In a statement, Academy president David Rubin said Will Smith's behavior was unacceptable and harmful.



Ten years - that is how long the Academy of Motion Picture Arts and Sciences will ban Will Smith. This punishment comes after Smith walked on stage and slapped comedian Chris Rock during the Oscars ceremony. It was a moment that left viewers around the world stunned.

And here to walk us through the Academy's decision is NPR's Mandalit del Barco. Hi, Mandalit.


CHANG: Hello. So 10 years - I mean, God, a whole decade. Can you just tell us about the board's decision?

DEL BARCO: Yeah, well, that decision was made by the Academy's Board of Governors, which includes director Ava DuVernay and Steven Spielberg and actors Whoopi Goldberg, Rita Wilson and Laura Dern. And what they said was they accepted Will Smith's resignation from the academy and that he would be banned from participating in all events, virtual and in-person, until April of the year 2032. They didn't say anything about him having to give back the best actor Oscar that he won.

In a statement today after they voted to ban Smith, the board thanked Chris Rock for, quote, "maintaining his composure under extraordinary circumstances." They also thanked the ceremony's host, nominees, presenters and winners for their poise and grace during the telecast. And they said their action in response to Will Smith's behavior was a step toward a larger goal of protecting the safety of their performers and guests and restoring trust in the academy.

CHANG: Well, I know that we all keep on reliving this moment, but Mandalit, you were actually there...


CHANG: ...Inside at the Oscars ceremony. I just want to ask you, what was it like sitting there when Will Smith smacked Chris Rock?

DEL BARCO: Well, it was very stunning. I was in the balcony, and I watched everything happen. Chris Rock told a joke about Will Smith's wife's hair. And then Will Smith walked on stage and face-slapped him with the palm of his hand. And you could hear the slap because Rock was miked.


CHRIS ROCK: Uh-oh (laughter).


ROCK: Oh, wow. Wow.

DEL BARCO: And then Smith sat back down and yelled at Rock very sternly, twice, with expletives. The audio was muted on TV, but even from where I was sitting, you could hear him very clearly. And apparently, Jada Pinkett Smith had been losing hair because of her condition, alopecia.

So then, as you know, Ailsa, a short while after the slap, Will Smith accepted the best actor award for his role in the film "King Richard." And he tearfully apologized to the Academy, but not to Rock - not to Chris Rock until the next day. Then Will Packer, a co-producer of the ceremony, he told ABC that the Los Angeles Police had asked Chris Rock if he wanted to press charges against Smith for battery.


WILL PACKER: Chris was - he was being very dismissive of those options. He was like, no, I'm fine. He was like, no, no, no.

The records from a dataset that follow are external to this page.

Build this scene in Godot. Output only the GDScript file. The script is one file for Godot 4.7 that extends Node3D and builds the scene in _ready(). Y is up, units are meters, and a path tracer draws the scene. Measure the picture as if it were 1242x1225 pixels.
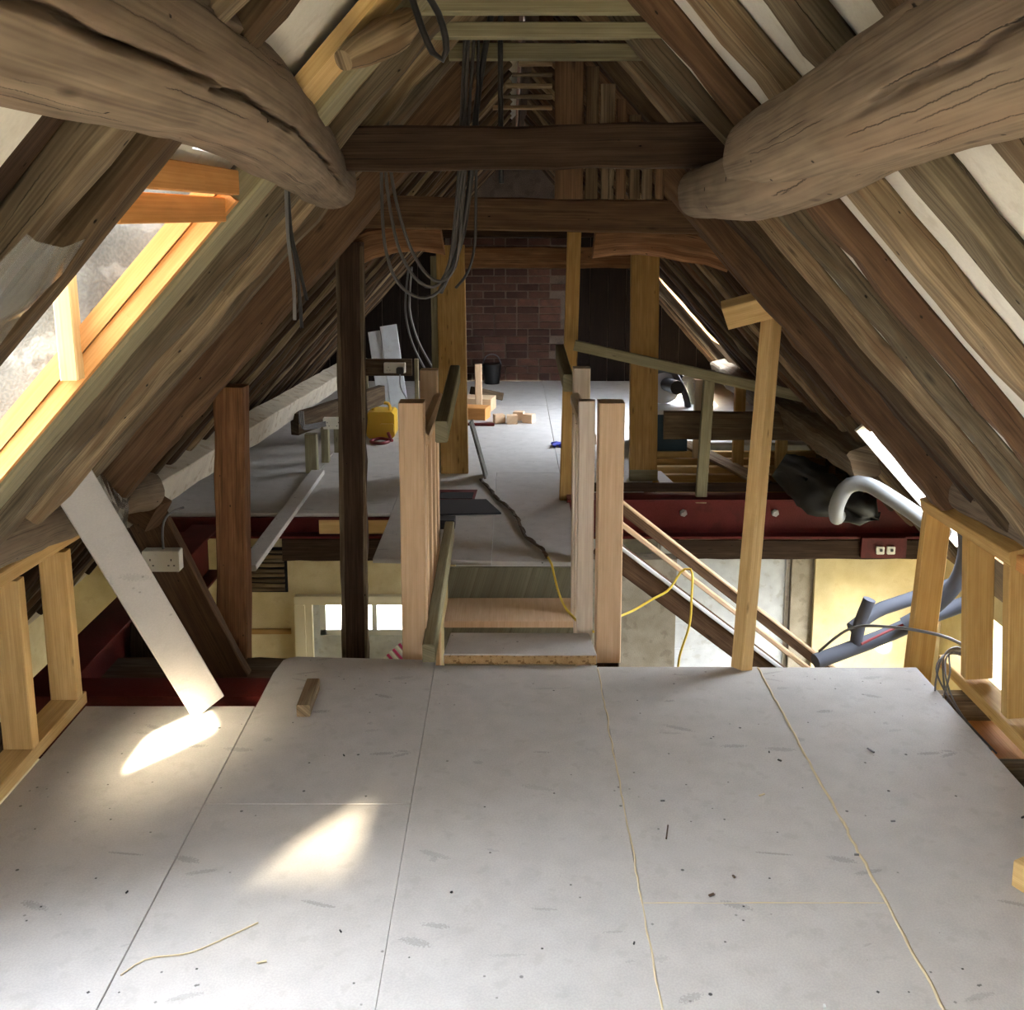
extends Node3D
# A roof space under conversion: chipboard floor, knee walls, old rafters and purlins, a stair well with new newels, and a second loft beyond.

var M := {}
var taken := {}
var rng := RandomNumberGenerator.new()
var nz := FastNoiseLite.new()

# ------------------------------------------------------------------ light and camera
func camera_and_light():
	var cam := Camera3D.new(); cam.name = "camera"
	add_child(cam)
	cam.position = Vector3(0, 1.65, 0)
	cam.rotation_degrees = Vector3(-9.04, 0, 0)
	var f := 1244.0
	var near := 0.05
	cam.set_frustum(near * 1225.0 / f, Vector2(0, -near * 152.5 / f), near, 60.0)
	var sky := Sky.new()
	var sm := ProceduralSkyMaterial.new()
	sm.sky_top_color = Color(0.90, 0.94, 1.0); sm.sky_horizon_color = Color(1.0, 0.99, 0.97)
	sm.ground_horizon_color = Color(0.80, 0.80, 0.78); sm.ground_bottom_color = Color(0.45, 0.44, 0.40)
	sm.sky_curve = 0.25
	sky.sky_material = sm
	var e := Environment.new()
	e.background_mode = Environment.BG_SKY; e.sky = sky
	e.background_energy_multiplier = 26.0
	e.ambient_light_source = Environment.AMBIENT_SOURCE_DISABLED
	e.tonemap_mode = Environment.TONE_MAPPER_LINEAR
	e.tonemap_exposure = 1.58
	e.sdfgi_enabled = true; e.ssao_enabled = true; e.ssil_enabled = true
	var we := WorldEnvironment.new(); we.name = "environment"; we.environment = e
	add_child(we)
	var sun := DirectionalLight3D.new(); sun.name = "sun"
	sun.light_color = Color(1.0, 0.93, 0.80); sun.light_energy = 40.0
	sun.light_angular_distance = 1.9; sun.shadow_enabled = true
	add_child(sun)
	sun.look_at_from_position(Vector3.ZERO, -Vector3(-0.20, 0.87, 1.26), Vector3.UP)

# ------------------------------------------------------------------ textures and materials
func grey(sd: int, fr: float, w: int, h: int, sw: int, sh: int, oct := 3) -> PackedByteArray:
	var n := FastNoiseLite.new(); n.seed = sd; n.frequency = fr; n.noise_type = FastNoiseLite.TYPE_SIMPLEX; n.fractal_octaves = oct
	var im := n.get_seamless_image(w, h)
	im.convert(Image.FORMAT_L8)
	if w != sw or h != sh:
		im.resize(sw, sh, Image.INTERPOLATE_CUBIC)
	return im.get_data()

func mat_of(al: Image, nm: Image, rough: float, sc: Vector3, tri := false, nstr := 1.0) -> StandardMaterial3D:
	var m := StandardMaterial3D.new()
	al.generate_mipmaps()
	m.albedo_texture = ImageTexture.create_from_image(al)
	m.roughness = rough
	m.metallic_specular = 0.3
	m.uv1_scale = sc
	if tri:
		m.uv1_triplanar = true; m.uv1_world_triplanar = true
	if nm != null:
		m.normal_enabled = true; m.normal_scale = nstr
		nm.generate_mipmaps()
		m.normal_texture = ImageTexture.create_from_image(nm)
	return m

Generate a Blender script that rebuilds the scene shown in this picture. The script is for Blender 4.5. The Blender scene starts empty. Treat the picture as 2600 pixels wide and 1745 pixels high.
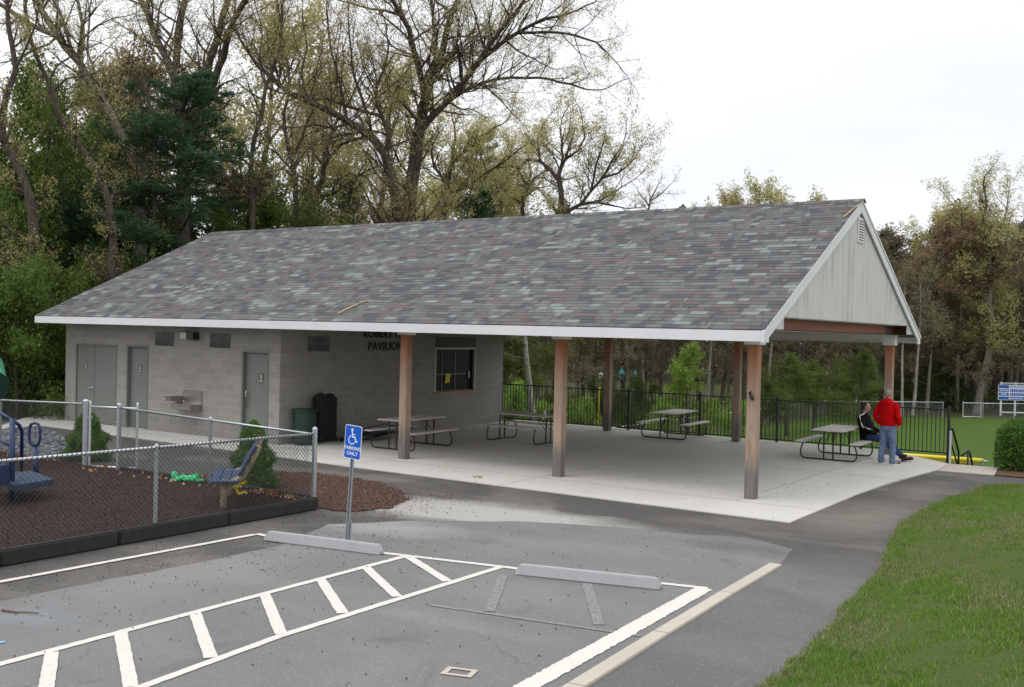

DEL BARCO: Now the Academy condemned Smith's behavior, and they threatened to possibly suspend or end his membership. But before they could do that, Smith resigned. You know, a friend of mine said it was like breaking up with somebody before they dump you.

CHANG: (Laughter) That's an apt analogy. I mean, what happens next to Will Smith beyond this? Like, what other fallout could he be facing?

DEL BARCO: Well, the Academy's standards of conduct rules are not tied to any awards eligibility, so it's possible that Will Smith could be nominated or even win an Oscar for any work he does in the next ten years. We're reaching out to other organizations to see if the ban will affect any other awards or ceremonies he's allowed to participate in.

But so far, the damage has been to Will Smith's career. The Hollywood Reporter says Netflix has backed away from Smith and its upcoming film "Fast And Loose." And reportedly, Sony has postponed a project he was supposed to be starting with them, the film "Bad Boys 4." You know, there might be other fallout to Will Smith's acting roles, his brand and his family's work.

CHANG: That is NPR's Mandalit del Barco in Los Angeles. Thank you, Mandalit.